ALL THE MEN ACTED CALMLY AND CHEERFULLY.
“All the men among the passengers, so far as I could see, acted calmly, cheerfully, masterfully. Among the stokers and others who were sent to man the lifeboats there were many cowards.”
Mrs. Emily Richards, who with her mother and her two children was on the Titanic, journeying from Penzance, Cornwall, to join her husband in Akron, O., said:
“I had put the children in bed and had gone to bed myself. We had been making good time all day, the ship rushing through the sea at a tremendous rate, and the air on deck was cold and crisp. I didn’t hear the collision, for I was asleep. But my mother came and shook me.
“‘There is surely danger,’ said mamma. ‘Something has gone wrong.’

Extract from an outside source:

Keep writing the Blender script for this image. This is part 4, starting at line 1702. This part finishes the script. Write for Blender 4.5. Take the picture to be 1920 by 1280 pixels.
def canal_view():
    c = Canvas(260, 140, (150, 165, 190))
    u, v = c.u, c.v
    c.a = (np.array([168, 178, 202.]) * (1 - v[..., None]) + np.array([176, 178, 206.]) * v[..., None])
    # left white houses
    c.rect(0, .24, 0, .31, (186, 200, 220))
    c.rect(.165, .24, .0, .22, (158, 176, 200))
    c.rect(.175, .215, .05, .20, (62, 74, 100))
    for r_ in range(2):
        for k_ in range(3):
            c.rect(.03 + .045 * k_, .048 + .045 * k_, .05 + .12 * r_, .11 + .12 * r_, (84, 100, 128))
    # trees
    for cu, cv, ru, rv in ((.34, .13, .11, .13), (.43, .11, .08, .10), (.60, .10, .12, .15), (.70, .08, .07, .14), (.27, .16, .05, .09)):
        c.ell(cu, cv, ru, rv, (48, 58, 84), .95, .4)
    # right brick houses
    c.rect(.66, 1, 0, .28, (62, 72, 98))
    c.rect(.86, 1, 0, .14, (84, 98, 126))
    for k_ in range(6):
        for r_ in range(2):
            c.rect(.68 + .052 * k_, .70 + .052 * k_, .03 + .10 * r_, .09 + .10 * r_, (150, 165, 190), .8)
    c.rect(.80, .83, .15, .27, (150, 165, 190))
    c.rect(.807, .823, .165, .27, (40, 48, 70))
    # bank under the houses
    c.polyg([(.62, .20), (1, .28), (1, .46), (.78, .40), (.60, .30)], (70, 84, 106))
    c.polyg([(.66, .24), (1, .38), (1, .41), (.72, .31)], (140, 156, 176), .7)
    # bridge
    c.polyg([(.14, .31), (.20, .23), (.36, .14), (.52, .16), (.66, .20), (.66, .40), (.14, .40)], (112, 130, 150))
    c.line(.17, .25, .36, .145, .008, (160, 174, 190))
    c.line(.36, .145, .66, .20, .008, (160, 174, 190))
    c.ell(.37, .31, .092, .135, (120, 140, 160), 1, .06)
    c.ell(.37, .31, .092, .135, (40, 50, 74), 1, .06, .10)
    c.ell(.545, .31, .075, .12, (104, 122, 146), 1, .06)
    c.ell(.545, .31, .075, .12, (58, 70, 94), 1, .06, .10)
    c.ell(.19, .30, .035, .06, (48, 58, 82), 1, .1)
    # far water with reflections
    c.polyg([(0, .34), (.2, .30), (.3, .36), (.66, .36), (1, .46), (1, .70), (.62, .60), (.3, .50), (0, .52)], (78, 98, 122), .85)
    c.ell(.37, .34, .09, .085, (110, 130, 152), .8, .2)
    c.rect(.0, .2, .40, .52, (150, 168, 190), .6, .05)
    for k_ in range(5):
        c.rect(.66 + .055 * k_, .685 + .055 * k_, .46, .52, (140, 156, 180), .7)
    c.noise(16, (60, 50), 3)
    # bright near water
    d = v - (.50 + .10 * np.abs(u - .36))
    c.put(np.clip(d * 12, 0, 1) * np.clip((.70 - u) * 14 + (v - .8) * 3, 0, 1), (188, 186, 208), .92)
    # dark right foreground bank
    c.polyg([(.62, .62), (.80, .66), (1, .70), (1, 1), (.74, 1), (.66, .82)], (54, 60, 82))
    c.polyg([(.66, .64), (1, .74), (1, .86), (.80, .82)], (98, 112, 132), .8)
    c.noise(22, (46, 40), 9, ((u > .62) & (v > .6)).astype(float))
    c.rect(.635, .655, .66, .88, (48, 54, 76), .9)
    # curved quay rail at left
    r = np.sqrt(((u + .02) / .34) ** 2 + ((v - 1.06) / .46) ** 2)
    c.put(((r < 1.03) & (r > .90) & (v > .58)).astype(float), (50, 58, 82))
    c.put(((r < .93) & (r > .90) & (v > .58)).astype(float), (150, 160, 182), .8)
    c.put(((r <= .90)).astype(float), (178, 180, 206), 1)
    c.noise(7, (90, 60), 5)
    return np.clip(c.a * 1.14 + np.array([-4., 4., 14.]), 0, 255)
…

“So we put on our slippers and outside coats and got the children into theirs and went on deck. We had on our night gowns under our coats. As we went up the stairway some one was shouting down in a calm voice: ‘Everybody put on their life preservers before coming on deck!’
“We went back and put them on, assuring each other that it was nothing. When we got on deck we were told to pass through the dining room to a ladder that was placed against the side of the cabins and led to the upper deck.

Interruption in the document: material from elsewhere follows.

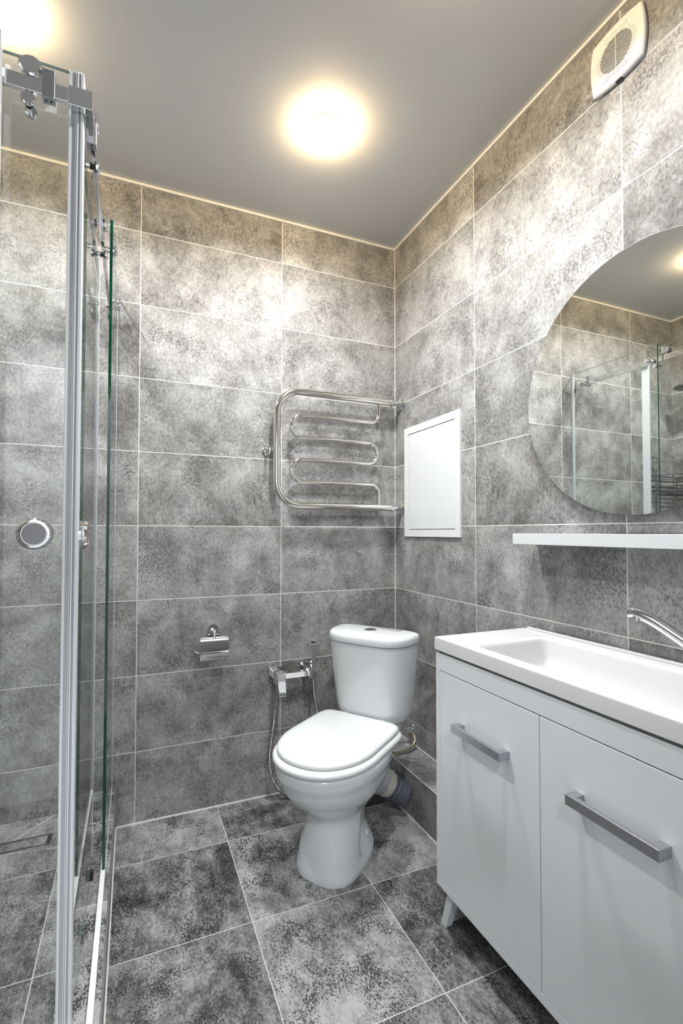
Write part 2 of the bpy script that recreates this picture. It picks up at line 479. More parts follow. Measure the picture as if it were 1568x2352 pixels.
# shower tray: raised floor and curb
bm = B()
quad_uv(bm, [(XL, SY, SZ), (SX, SY, SZ), (SX, 0, SZ), (XL, 0, SZ)], [(XL + .62, SY + .33), (SX + .62, SY + .33), (SX + .62, .33), (XL + .62, .33)])
def strip_line(bm, a, b, wd, z, mat):
    a, b = Vector((*a, z)), Vector((*b, z)); n = Vector((-(b - a).y, (b - a).x, 0)).normalized() * wd / 2
    f = bm.faces.new([bm.verts.new(p) for p in (a - n, b - n, b + n, a + n)]); f.material_index = mat
strip_line(bm, (-1.47, 0), (-1.585, -.125), .003, SZ + .0008, 1)
strip_line(bm, (-1.585, -.195), (-1.42, -.22), .002, SZ + .0008, 1)
strip_line(bm, (-1.62, -.125), (-1.80, 0), .003, SZ + .0008, 1)
struct('floor_shower', bm, [FLOOR, GROUT])
bm = B()
def curb(bm, x0, x1, y0, y1, z1):
    for f in (([(x1, y1, 0), (x1, y0, 0), (x1, y0, z1), (x1, y1, z1)], 1), ([(x0, y0, 0), (x0, y1, 0), (x0, y1, z1), (x0, y0, z1)], 1),
              ([(x0, y0, 0), (x1, y0, 0), (x1, y0, z1), (x0, y0, z1)], 0), ([(x0, y0, z1), (x1, y0, z1), (x1, y1, z1), (x0, y1, z1)], 2)):
        uv = {1: [(p[1] + .13, p[2] + .03) for p in f[0]], 0: [(p[0] + .1, p[2] + .03) for p in f[0]], 2: [(p[0] + 1.40, p[1] + .22) for p in f[0]]}[f[1]]
        quad_uv(bm, f[0], uv)
curb(bm, SX - .09, SX, SY, 0, .158)
curb(bm, XL, SX - .09, SY, SY + .09, .158)
struct('trim_10', bm, FLOOR)
bm = B(); box(bm, SX, SX + .004, SY - .004, 0, .0, .005); box(bm, XL, SX, SY - .004, SY, 0, .005); struct('trim_11', bm, GROUT)
bm = B(); box(bm, SX - .002, SX + .0035, SY - .004, 0, .147, .1585); struct('trim_12', bm, ALU, bevel=.001)

# ------------------------------------------------------------------ lamps
def lamp(x, y, label):
    t = thing('ceiling_lamp', label, 'lamp', (x, y, CEIL), 0, 'round ceiling lamps')
    bm = B(); lathe(bm, (x, y, CEIL), (0, 0, -1), [(0, .055), (.003, .055), (.004, .0525), (.004, .0495), (0, .0495)])
    obj('trim_ring', bm, PLAST, t)
    bm = B(); lathe(bm, (x, y, CEIL - .001), (0, 0, -1), [(0, .049), (.020, .049)], caps=False)
    lathe(bm, (x, y, CEIL - .001), (0, 0, -1), [(.020, .049), (.026, .046), (.030, .040), (.0315, 0)], mat=1, caps=False)
    obj('diffuser', bm, [RIM, FACE], t)
    li = bpy.data.lights.new('lamp_light', 'AREA'); li.shape = 'DISK'; li.size = .07
    li.spread = LAMP_SPREAD; li.energy = LAMP_W; li.color = LAMP_COL
    lo = bpy.data.objects.new('lamp_light', li); COL.objects.link(lo); lo.parent = t; lo.location = (0, 0, -.034)
    return t
lamp(-.598, -.545, 'glowing round lamp in the middle of the ceiling, in front of the toilet')
lamp(-1.575, -.585, 'glowing round ceiling lamp above the glass shower, at the left edge')
lamp(-.57, -1.27, 'round ceiling lamp nearest the camera, its glow at the top edge')

# ------------------------------------------------------------------ toilet (local frame: y forward, x sideways)
TO = (-.265, -.31, 0); TA = math.radians(126)
toilet = thing('toilet', 'white ceramic toilet with closed lid and cistern set diagonally in the corner', 'toilet', TO, TA)
def egg(yb, yf, wd, z, nb=2.2, nf=2.0, yc=None, n=72):
    yc = (yb + yf) / 2 if yc is None else yc; out = []
    for k in range(n):
        a = 2 * PI * k / n; c, s = math.cos(a), math.sin(a)
        e = nf if c > 0 else nb; L = (yf - yc) if c > 0 else (yc - yb)
        out.append([wd * math.copysign(abs(s) ** (2 / e), s), yc + L * math.copysign(abs(c) ** (2 / e), c), z])
    return out
bm = B()
tab = [  # z, back, front, half width, y of widest
    (0.000, .128, .460, .112, .345), (.012, .128, .461, .114, .345), (.05, .132, .460, .110, .345), (.10, .138, .459, .105, .34),
    (.15, .142, .453, .100, .335), (.19, .144, .449, .097, .33), (.215, .144, .456, .102, .33), (.245, .14, .492, .120, .33), (.285, .125, .538, .150, .33),
    (.325, .11, .566, .167, .34), (.352, .10, .577, .172, .35), (.362, .10, .583, .176, .35), (.385, .10, .588, .180, .35), (.402, .10, .587, .179, .35), (.408, .105, .580, .172, .35)]
rings = []
for row in interp(tab, 56):
    z, yb, yf, wd, yc = row
    R = egg(yb, yf, wd, z, nb=2.4, nf=2.15 + .5 * (1 - sstep(0, .2, z)), yc=yc)
    for p in R:
        d = (1 - sstep(.298, .328, p[1])) * sstep(.018, .085, z) * (1 - sstep(.205, .27, z))
        p[0] *= 1 - .48 * d
        p[0] += .015 * (1 - sstep(0, .24, z))
    rings.append(R)
loft(bm, rings)
# deck that carries the cistern, and the trap behind the bowl
loft(bm, [egg(.00, .26, wd, z, nb=4, nf=3) for z, wd in ((.30, .07), (.34, .105), (.37, .125), (.405, .13), (.418, .128), (.424, .12))])
tube(bm, smooth_path([(0, .26, .26), (0, .16, .235), (0, .07, .19), (0, .02, .165)], 6), [.075, .073, .071, .069, .067, .066] + [.065] * 13, seg=28)
bowl = obj('bowl', bm, CERAM, toilet, angle=60, world=False)
for sx in (-1, 1):
    bm = B(); lathe(bm, (sx * .056, .215, .062), (sx, 0, .25), [(0, .011), (.005, .011), (.008, .008), (.009, 0)], seg=20)
    obj('bolt_cap', bm, CERAM, toilet, world=False)
def dring(sc, z, y0=.155, y1=.582, wd=.170):
    yc = .37; R = egg(y0, y1, wd, z, nb=9, nf=2.15, yc=yc)
    return [[p[0] * (wd - sc) / wd, yc + (p[1] - yc) * ((y1 - y0) / 2 - sc) / ((y1 - y0) / 2), z] for p in R]
bm = B(); loft(bm, [dring(s, z, .135, .598, .182) for s, z in ((.012, .408), (.004, .410), (.0, .416), (.0, .422), (.003, .428), (.010, .432))])
obj('seat_ring', bm, SEATM, toilet, world=False)
bm = B(); loft(bm, [dring(s, z, .138, .580, .170) for s, z in ((.012, .4325), (.004, .434), (.0, .439), (.0, .444), (.003, .449), (.010, .453), (.025, .4555), (.06, .457), (.11, .458))])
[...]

“We were put through the portholes into the boats, and the boat I was in had a foot of water in it. As soon as we were in we were told to sit down on the bottom. In that position we were so low that we could not see out over the gunwale.

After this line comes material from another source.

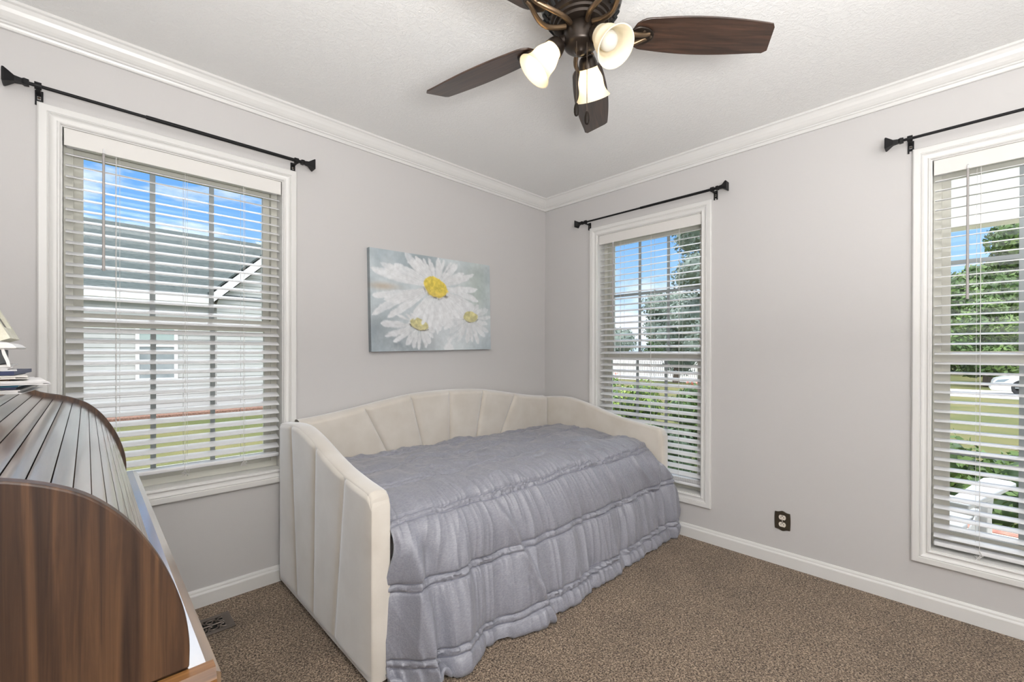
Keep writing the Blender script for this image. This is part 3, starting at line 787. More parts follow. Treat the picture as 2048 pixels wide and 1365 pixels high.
# ------------------------------------------------------------------ comforter
def comforter():
    nu, na = 900, 380
    u = np.linspace(0, 1, nu)
    hem_x = [-2.02, -1.99, -1.88, -1.80, -1.71, -1.65, -1.56, -1.46, -1.31, -1.10, -0.91, -0.65, -0.40, -0.13, -0.02]
    hem_y = [-1.06, -1.07, -1.175, -1.185, -1.168, -1.132, -1.150, -1.188, -1.200, -1.185, -1.183, -1.18, -1.178, -1.172, -1.165]
    xc = np.linspace(-2.0, -0.03, nu)
    hy = np.interp(xc, hem_x, hem_y); k = np.ones(17) / 17
    hy = np.convolve(np.pad(hy, 8, 'edge'), k, 'valid')
    # cross-section control rows, shared by all columns, hem moved per column
    Y = np.zeros((nu, na)); Z = np.zeros((nu, na))
    for i in range(nu):
        fx = (xc[i] - BX0) / (BX1 - BX0)
        bulge = 0.035 * smooth01((fx - 0.88) / 0.12) - 0.03 * smooth01((0.10 - fx) / 0.10)
        sk = -0.020 * fx
        h = hy[i]
        w_ = h + 1.18
        pts = [(-0.108 + sk, 0.575), (-0.16 + sk, 0.598), (-0.30 + sk, 0.606), (-0.60 + sk, 0.606), (-0.84 + sk, 0.598), (-0.95 + sk, 0.578), (-1.015 + sk, 0.535), (-1.058 + sk - 0.5 * bulge, 0.46),
               (-1.095 + 0.3 * w_ + sk * 0.6 - bulge, 0.34), (-1.135 + 0.65 * w_ - bulge, 0.20), (-1.165 + 0.9 * w_ - 0.6 * bulge, 0.085), (h, 0.020), (h + 0.012, 0.006), (h + 0.05, 0.010)]
        c = curve(pts, na); Y[i] = c[:, 0]; Z[i] = c[:, 1]
    dY = np.gradient(Y, axis=1); dZ = np.gradient(Z, axis=1); ln = np.sqrt(dY ** 2 + dZ ** 2)
    A = np.cumsum(ln, axis=1); A -= A[:, :1]
    NY, NZ = dZ / ln, -dY / ln                     # outward normal (towards -y / +z)
    flip = np.sign(NZ[:, 40:41]); NY *= flip; NZ *= flip
    T = np.repeat(u[:, None], na, 1)
    # horizontal extent per row: widens past the arms once the cloth hangs in front of them
    past = smooth01((0.50 - Z) / 0.16) * (Y < -0.9)
    xl = -1.975 - 0.030 * past
    xr = -0.112 + 0.098 * past
    X = xl + (xr - xl) * T
    # seams (double rows) by arclength
    am = A[nu // 2]
    i1 = np.argmin(np.abs(Z[nu // 2] - 0.552) + 10 * (Y[nu // 2] > -0.9)); a1 = am[i1]
    i2 = np.argmin(np.abs(Z[nu // 2] - 0.325) + 10 * (Y[nu // 2] > -0.9)); a2 = am[i2]
    i3 = np.argmin(np.abs(Z[nu // 2] - 0.085) + 10 * (Y[nu // 2] > -0.9)); a3 = am[i3]
    seams = [a1 - 0.80, a1 - 0.535, a1 - 0.27, a1, a2, a3]
    H = np.zeros_like(X)
    L2 = X * 1.0
    wob = 0.010 * vnoise1(T * 7, 3)
    drape = smooth01((A - a1 + 0.05) / 0.12)
    puff = np.zeros_like(X); nearest = np.full_like(X, 9.0)
    for k, s in enumerate(seams):
        sw = s + wob * (1 if k < 3 else 0.5) + 0.006 * vnoise1(T * 23, 40 + k)
        for off in (-0.014, 0.014):
            d = np.abs(A - sw - off); nearest = np.minimum(nearest, d)
            H -= 0.0100 * np.exp(-(d / 0.0042) ** 2)
    puff = 0.013 * (1 - np.exp(-nearest / 0.035))
    inband = np.zeros_like(X)
    for k, s in enumerate(seams):
        sw = s + wob * (1 if k < 3 else 0.5) + 0.006 * vnoise1(T * 23, 40 + k)
        inband = np.maximum(inband, (np.abs(A - sw) < 0.014).astype(float))
    H += puff * (1 - inband) + 0.001 * inband
    # gathers that fan out of every seam row and fade away from it
    for k, s in enumerate(seams):
        d = A - s
        for (fr, am_, dec, sd) in ((44, 0.0120, 0.085, 100), (88, 0.0085, 0.045, 200), (22, 0.0120, 0.14, 300), (170, 0.0030, 0.025, 400)):
            side = np.where(d > 0, 1, -1)
            ph = T * fr + 0.5 * np.sin(T * 19 + k) + side * 7.3 + d * 5.0 * vnoise1(T * 9, 60 + k)
            g = vnoise1(ph + 11 * k, sd + k); g = 1 - 2.0 * np.abs(g) ** 0.8
            env = np.exp(-np.abs(d) / dec) * (0.55 + 0.45 * vnoise1(T * 6 + k, 700 + k)) * np.clip(nearest / 0.006, 0.35, 1)
            if k == 3: env = np.where(d < 0, np.exp(-np.abs(d) / (dec * 1.9)) * (0.6 + 0.4 * vnoise1(T * 6 + k, 700 + k)), env)
            H += am_ * g * env * ((0.62 if k == 3 else 0.30) + (0.38 if k == 3 else 0.70) * drape)
    # vertical soft folds of the drop
    fold = vnoise1(T * 13 + 0.35 * (A - a1), 900) * 0.016 + (0.5 - np.abs(vnoise1(T * 27 + 1.6 * (A - a1), 901))) * 0.020 + (0.5 - np.abs(vnoise1(T * 55 + 3 * (A - a1), 902))) * 0.008
    H += fold * smooth01((A - a1) / 0.30)
    # one deep pleat that runs down to the hem and a tuck at the left end
    px = -1.50 + 0.34 * (A - a1) ; pl = np.exp(-((X - px) / 0.022) ** 2) * smooth01((A - a1) / 0.18)
    pr = np.exp(-((X - px - 0.045) / 0.035) ** 2) * smooth01((A - a1) / 0.18)
    H += 0.022 * pl - 0.016 * pr
    tx = -1.915 + 0.03 * (A - a1); H += (0.030 * np.exp(-((X - tx) / 0.030) ** 2) - 0.030 * np.exp(-((X - tx - 0.055) / 0.030) ** 2)) * smooth01((A - a1 - 0.03) / 0.14)
    tx = -0.135 - 0.0 * A; H += (-0.026 * np.exp(-((X - tx) / 0.016) ** 2) + 0.012 * np.exp(-((X - tx + 0.05) / 0.03) ** 2)) * smooth01((A - a1 + 0.02) / 0.10)
    # rumpled top
    top = 1 - smooth01((A - a1 + 0.06) / 0.08)
    q = X * 5 - A * 2.5
    rid = 1 - np.abs(fbm2(q * 1.2 + 20, (A * 7 + X * 1.5) + 20, 1200, 3)); rid = np.clip(rid - 0.55, 0, 1)
    H += top * (0.012 * fbm2(X * 4 + 9, A * 5 + 3, 1300, 3) + 0.022 * rid * smooth01((X + 1.9) / 0.5)) * smooth01(A / 0.05)
    H += top * 0.0035 * fbm2(X * 22 + 9, A * 9 + X * 8, 1400, 3)
    # bottom border ruffle
    br = smooth01((A - a3 - 0.01) / 0.03)
    H += br * (0.006 * vnoise1(T * 52 + 3 * (A - a3), 1500) + 0.004 * vnoise1(T * 100, 1501))
    ends = smooth01(np.minimum(T, 1 - T) / 0.012)
    H = H * (0.25 + 0.75 * ends) - 0.012 * (1 - ends)
    floorfade = smooth01(Z / 0.02)
    X2 = X
    Y2 = Y + NY * H * (0.4 + 0.6 * floorfade); Z2 = np.maximum(Z + NZ * H, 0.004)
    # keep the cloth in front of the arm ends
    P = np.stack([X2, Y2, Z2], -1)
    o = gridmesh('comforter', P, 'satin')
    sm = MB()
    ii = np.arange(4, nu - 4, 2)
    for k, sq in enumerate(seams):
        sw = sq + wob[:, 0] * (1 if k < 3 else 0.5) + 0.006 * vnoise1(u * 23, 40 + k)
        for off in (-0.014, 0.014):
            pts = []
            for i in ii:
                j = np.searchsorted(A[i], sw[i] + off); j = min(max(j, 1), na - 1)
                t_ = (sw[i] + off - A[i, j - 1]) / max(A[i, j] - A[i, j - 1], 1e-6)
                pts.append(P[i, j - 1] * (1 - t_) + P[i, j] * t_)
            pts = np.array(pts); kk = np.ones(5) / 5
            sm.tube([tuple(p_) for p_ in pts], 0.0011, 5)
    sm.build('seam_stitching', 'stitch', o)
    md = o.modifiers.new('thickness', 'SOLIDIFY'); md.thickness = 0.008; md.offset = -1
    return tag(o, 'lavender grey quilted satin comforter spread over the daybed and down to the carpet', 'comforter')
comforter()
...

“Once the boat had started away some of the women stood up, and the seamen, with their hands full with the oars, simply put their feet on them and forced them back into the sitting position.
“We had not got far away by the time the ship went down, and after that there were men floating in the water all around, and seven of them were picked up by us in the hours that followed between that and daybreak.